— Given task —
Only the lines from the start of the data below through the line that contains "o.append(pts[-1]); return o" are to be copied, exactly and without pictures.

— Source material —
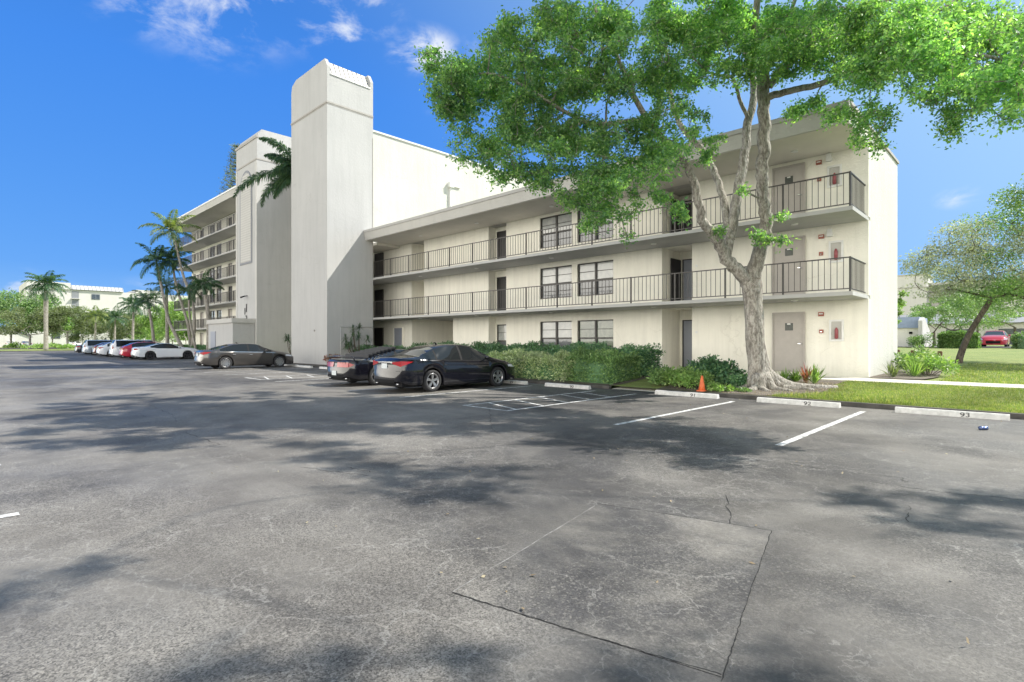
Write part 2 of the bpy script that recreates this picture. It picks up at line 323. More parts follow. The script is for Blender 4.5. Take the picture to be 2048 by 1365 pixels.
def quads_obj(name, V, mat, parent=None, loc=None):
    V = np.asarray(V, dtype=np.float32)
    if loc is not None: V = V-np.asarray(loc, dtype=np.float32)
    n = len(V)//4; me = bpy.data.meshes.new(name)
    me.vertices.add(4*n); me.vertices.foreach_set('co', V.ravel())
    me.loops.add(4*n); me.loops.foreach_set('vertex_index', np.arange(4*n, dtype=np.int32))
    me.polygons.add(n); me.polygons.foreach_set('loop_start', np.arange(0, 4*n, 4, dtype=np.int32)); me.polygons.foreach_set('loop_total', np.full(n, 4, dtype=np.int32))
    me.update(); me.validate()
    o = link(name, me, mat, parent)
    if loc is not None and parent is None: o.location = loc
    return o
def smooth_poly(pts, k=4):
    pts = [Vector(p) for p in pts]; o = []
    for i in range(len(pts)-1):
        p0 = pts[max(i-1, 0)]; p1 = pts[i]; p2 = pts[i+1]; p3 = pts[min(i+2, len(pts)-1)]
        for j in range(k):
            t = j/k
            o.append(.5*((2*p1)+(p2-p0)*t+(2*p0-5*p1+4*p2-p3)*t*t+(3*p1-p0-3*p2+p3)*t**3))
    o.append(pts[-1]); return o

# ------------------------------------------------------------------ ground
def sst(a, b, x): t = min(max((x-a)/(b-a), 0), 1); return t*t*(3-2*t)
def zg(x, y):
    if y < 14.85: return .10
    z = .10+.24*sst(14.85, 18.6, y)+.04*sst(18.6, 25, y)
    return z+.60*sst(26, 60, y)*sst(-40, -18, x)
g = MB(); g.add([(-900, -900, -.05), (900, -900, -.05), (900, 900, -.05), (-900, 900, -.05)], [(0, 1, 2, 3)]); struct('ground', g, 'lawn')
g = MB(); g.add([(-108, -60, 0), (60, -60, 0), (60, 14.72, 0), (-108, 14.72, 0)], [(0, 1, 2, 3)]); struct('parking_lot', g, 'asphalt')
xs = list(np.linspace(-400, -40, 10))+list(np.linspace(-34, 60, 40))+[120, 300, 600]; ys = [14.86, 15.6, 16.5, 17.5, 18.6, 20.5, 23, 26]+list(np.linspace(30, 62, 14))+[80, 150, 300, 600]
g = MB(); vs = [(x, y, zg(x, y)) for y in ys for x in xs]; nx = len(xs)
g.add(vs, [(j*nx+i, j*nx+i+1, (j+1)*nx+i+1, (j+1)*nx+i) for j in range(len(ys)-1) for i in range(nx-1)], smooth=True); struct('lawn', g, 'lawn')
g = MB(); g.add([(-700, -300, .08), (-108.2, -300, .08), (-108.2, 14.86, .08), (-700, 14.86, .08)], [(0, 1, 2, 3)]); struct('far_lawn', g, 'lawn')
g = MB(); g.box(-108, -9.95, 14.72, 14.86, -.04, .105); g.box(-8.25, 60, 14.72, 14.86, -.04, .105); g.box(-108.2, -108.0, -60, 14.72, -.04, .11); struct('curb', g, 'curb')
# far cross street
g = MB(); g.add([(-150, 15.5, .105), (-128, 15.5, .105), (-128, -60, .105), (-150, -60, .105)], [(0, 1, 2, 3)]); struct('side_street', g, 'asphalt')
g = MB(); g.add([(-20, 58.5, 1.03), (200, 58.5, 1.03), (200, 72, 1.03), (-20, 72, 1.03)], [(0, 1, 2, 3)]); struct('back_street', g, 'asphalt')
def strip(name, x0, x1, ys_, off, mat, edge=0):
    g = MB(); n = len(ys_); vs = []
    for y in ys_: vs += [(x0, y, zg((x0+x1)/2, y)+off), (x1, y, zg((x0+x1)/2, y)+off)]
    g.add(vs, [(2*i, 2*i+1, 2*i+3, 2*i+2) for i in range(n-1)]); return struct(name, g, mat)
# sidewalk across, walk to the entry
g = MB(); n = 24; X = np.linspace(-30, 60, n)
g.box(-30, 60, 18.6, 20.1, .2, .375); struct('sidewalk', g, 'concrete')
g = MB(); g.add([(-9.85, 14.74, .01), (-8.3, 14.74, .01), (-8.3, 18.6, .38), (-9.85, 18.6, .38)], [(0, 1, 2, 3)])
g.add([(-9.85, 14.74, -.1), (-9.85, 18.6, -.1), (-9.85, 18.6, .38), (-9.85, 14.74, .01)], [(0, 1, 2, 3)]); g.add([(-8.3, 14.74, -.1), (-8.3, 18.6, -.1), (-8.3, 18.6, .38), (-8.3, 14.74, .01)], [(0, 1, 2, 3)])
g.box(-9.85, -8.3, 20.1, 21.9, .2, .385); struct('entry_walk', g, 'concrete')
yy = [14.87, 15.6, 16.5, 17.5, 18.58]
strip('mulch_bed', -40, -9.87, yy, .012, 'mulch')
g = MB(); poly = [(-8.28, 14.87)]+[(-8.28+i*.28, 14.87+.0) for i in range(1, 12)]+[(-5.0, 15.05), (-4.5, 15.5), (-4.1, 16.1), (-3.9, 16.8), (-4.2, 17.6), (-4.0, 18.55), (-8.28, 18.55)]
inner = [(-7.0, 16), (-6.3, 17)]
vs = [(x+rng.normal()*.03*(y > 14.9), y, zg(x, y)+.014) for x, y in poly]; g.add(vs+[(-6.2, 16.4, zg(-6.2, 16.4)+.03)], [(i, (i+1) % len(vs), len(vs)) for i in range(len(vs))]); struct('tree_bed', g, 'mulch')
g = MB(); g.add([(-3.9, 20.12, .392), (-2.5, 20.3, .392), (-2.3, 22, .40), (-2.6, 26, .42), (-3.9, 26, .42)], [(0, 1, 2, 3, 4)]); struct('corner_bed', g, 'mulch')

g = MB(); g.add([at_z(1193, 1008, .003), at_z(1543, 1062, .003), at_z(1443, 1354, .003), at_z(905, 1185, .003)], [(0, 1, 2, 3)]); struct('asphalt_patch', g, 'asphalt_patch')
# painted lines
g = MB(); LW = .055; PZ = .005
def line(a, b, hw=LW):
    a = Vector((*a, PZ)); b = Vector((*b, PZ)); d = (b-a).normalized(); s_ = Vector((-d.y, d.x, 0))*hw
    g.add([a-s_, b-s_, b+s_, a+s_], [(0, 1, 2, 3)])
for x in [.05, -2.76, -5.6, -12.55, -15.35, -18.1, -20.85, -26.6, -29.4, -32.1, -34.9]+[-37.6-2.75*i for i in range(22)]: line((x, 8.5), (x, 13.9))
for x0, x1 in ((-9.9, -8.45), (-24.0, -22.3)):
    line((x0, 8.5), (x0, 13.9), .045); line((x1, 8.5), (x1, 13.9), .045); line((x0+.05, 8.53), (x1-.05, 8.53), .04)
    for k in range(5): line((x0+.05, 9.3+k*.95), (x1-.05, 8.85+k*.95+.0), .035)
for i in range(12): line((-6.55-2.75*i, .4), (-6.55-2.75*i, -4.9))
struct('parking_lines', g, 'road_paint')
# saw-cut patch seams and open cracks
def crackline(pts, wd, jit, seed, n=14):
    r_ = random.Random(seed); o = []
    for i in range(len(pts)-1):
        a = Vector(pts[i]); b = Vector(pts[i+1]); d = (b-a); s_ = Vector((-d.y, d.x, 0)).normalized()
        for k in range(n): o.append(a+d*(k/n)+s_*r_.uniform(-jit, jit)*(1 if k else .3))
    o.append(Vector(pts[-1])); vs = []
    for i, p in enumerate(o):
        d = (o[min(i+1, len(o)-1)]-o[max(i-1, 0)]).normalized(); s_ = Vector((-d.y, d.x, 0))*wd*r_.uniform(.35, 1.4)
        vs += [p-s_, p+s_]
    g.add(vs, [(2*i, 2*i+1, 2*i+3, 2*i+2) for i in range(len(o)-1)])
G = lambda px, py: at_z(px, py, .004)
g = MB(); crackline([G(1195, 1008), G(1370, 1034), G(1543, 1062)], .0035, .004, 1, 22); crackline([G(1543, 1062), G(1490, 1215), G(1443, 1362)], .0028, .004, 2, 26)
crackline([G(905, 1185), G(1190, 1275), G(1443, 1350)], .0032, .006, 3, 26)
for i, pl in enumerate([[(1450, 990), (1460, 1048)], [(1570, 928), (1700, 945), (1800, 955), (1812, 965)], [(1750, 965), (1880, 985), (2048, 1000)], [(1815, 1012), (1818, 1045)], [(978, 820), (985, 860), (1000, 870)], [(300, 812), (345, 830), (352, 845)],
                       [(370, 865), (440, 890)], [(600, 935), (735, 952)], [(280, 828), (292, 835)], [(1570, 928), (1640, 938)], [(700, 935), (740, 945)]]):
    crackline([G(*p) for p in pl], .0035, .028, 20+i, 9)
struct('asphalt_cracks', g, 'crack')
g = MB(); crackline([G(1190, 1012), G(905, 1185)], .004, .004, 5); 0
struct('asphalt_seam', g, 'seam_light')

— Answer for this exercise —
Write part 2 of the bpy script that recreates this picture. It picks up at line 323. More parts follow. The script is for Blender 4.5. Take the picture to be 2048 by 1365 pixels.
def quads_obj(name, V, mat, parent=None, loc=None):
    V = np.asarray(V, dtype=np.float32)
    if loc is not None: V = V-np.asarray(loc, dtype=np.float32)
    n = len(V)//4; me = bpy.data.meshes.new(name)
    me.vertices.add(4*n); me.vertices.foreach_set('co', V.ravel())
    me.loops.add(4*n); me.loops.foreach_set('vertex_index', np.arange(4*n, dtype=np.int32))
    me.polygons.add(n); me.polygons.foreach_set('loop_start', np.arange(0, 4*n, 4, dtype=np.int32)); me.polygons.foreach_set('loop_total', np.full(n, 4, dtype=np.int32))
    me.update(); me.validate()
    o = link(name, me, mat, parent)
    if loc is not None and parent is None: o.location = loc
    return o
def smooth_poly(pts, k=4):
    pts = [Vector(p) for p in pts]; o = []
    for i in range(len(pts)-1):
        p0 = pts[max(i-1, 0)]; p1 = pts[i]; p2 = pts[i+1]; p3 = pts[min(i+2, len(pts)-1)]
        for j in range(k):
            t = j/k
            o.append(.5*((2*p1)+(p2-p0)*t+(2*p0-5*p1+4*p2-p3)*t*t+(3*p1-p0-3*p2+p3)*t**3))
    o.append(pts[-1]); return o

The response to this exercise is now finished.